Comenzábamos recordando las palabras finales de Jesús a
los comentarios que hizo sobre la parábola; ‘entonces
los justos brillarán como el sol en el Reino de su Padre’, y decíamos que
esas palabras eran de gran consuelo y esperanza. Pero diría más, son palabras
también que nos comprometen; hemos de
brillar como el sol en el Reino de nuestro Padre; han de brillas nuestras
buenas obras, como nos dirá Jesús en otro lugar del evangelio, para que todos den gloria al Padre del
cielo; hemos de resplandecer porque tenemos que ser buena semilla, levadura
que transforme nuestro mundo.
Es el compromiso de nuestra fe que tenemos que vivir de
forma concreta ahí en ese terreno de nuestra vida de cada día. Cada día tenemos
que hacer un poco mejor el ambiente en el que vivimos, la familia, los amigos
de los que nos rodeamos, el lugar de nuestro trabajo, allí donde hacemos
nuestra convivencia.
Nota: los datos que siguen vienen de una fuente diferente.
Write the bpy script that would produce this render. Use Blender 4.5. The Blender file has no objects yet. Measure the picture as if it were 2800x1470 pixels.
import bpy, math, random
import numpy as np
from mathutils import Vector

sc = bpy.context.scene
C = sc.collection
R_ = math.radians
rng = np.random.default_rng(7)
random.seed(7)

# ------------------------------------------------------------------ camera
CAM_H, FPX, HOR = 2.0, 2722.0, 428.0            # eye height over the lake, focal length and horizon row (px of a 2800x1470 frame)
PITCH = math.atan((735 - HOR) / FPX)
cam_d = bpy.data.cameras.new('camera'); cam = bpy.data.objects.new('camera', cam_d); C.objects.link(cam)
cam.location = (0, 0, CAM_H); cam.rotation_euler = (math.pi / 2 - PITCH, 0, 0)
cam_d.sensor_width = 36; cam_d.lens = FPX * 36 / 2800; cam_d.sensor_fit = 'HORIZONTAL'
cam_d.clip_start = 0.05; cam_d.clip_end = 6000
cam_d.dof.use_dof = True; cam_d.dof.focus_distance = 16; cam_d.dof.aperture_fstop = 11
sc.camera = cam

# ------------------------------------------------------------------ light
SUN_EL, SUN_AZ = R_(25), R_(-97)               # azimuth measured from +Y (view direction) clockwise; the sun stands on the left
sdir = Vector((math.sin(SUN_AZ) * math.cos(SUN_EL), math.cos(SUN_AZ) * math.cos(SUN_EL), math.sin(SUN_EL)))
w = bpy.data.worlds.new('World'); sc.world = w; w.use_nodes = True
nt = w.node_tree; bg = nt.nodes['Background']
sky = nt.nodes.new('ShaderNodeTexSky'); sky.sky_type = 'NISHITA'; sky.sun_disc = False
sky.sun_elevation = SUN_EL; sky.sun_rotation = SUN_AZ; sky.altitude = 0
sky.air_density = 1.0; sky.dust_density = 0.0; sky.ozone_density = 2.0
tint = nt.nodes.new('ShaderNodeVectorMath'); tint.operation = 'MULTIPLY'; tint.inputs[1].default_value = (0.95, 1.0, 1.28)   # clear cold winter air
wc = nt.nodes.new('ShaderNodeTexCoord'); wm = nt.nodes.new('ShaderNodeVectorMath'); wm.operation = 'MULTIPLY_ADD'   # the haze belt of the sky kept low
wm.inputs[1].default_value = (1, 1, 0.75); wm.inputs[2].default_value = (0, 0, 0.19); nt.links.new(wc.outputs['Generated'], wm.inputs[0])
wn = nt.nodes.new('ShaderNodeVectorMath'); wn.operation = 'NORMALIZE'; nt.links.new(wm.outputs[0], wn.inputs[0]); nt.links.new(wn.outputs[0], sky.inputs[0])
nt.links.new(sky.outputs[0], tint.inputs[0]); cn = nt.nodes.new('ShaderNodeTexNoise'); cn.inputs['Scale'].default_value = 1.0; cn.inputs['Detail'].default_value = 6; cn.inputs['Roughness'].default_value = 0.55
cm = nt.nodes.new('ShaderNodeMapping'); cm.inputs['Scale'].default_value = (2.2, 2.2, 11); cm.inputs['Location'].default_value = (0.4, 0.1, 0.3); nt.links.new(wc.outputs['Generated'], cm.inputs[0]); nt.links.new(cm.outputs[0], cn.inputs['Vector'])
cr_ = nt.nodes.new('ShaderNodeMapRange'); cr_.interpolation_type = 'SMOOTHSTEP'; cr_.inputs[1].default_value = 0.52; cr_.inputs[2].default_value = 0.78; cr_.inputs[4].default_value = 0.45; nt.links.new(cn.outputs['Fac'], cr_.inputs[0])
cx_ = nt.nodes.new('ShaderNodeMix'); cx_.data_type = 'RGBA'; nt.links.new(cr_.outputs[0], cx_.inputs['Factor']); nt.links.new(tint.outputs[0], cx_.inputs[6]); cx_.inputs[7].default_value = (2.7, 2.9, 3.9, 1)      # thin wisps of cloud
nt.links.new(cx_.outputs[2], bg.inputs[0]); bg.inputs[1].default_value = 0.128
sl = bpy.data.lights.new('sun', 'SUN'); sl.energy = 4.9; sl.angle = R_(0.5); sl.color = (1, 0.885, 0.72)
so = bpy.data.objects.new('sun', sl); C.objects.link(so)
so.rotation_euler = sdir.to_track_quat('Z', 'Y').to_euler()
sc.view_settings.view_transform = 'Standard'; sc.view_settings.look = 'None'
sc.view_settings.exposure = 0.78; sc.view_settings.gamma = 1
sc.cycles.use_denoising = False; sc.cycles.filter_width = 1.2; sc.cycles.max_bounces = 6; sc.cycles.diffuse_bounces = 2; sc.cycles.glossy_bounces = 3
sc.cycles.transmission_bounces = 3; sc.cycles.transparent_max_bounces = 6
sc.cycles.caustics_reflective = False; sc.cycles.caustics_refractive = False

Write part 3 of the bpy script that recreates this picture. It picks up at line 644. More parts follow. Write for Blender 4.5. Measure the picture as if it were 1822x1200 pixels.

Nos quejamos tantas veces que vemos tanto egoísmo, tanto
materialismo, tantas maldades. No nos quejemos sino pongamos nosotros bondad,
amor, solidaridad, alegría, paz, esperanza, ilusión. Contagiemos, como
levadura, de todo eso a los que nos rodean.
Y que nunca, de ninguna manera, nosotros seamos cizaña
porque nos domine el egoísmo o la maldad. En eso tenemos que aprender a
superarnos cada día. Y lo podemos hacer porque el Espíritu del Señor está en
nosotros y El ora en nuestro corazón con gemidos inefables, como nos decía san
Pablo, para pedir lo que mas nos conviene; pidamos esa conversión de nuestro corazón
para ser siempre buena semilla para los demás, levadura para nuestro mundo.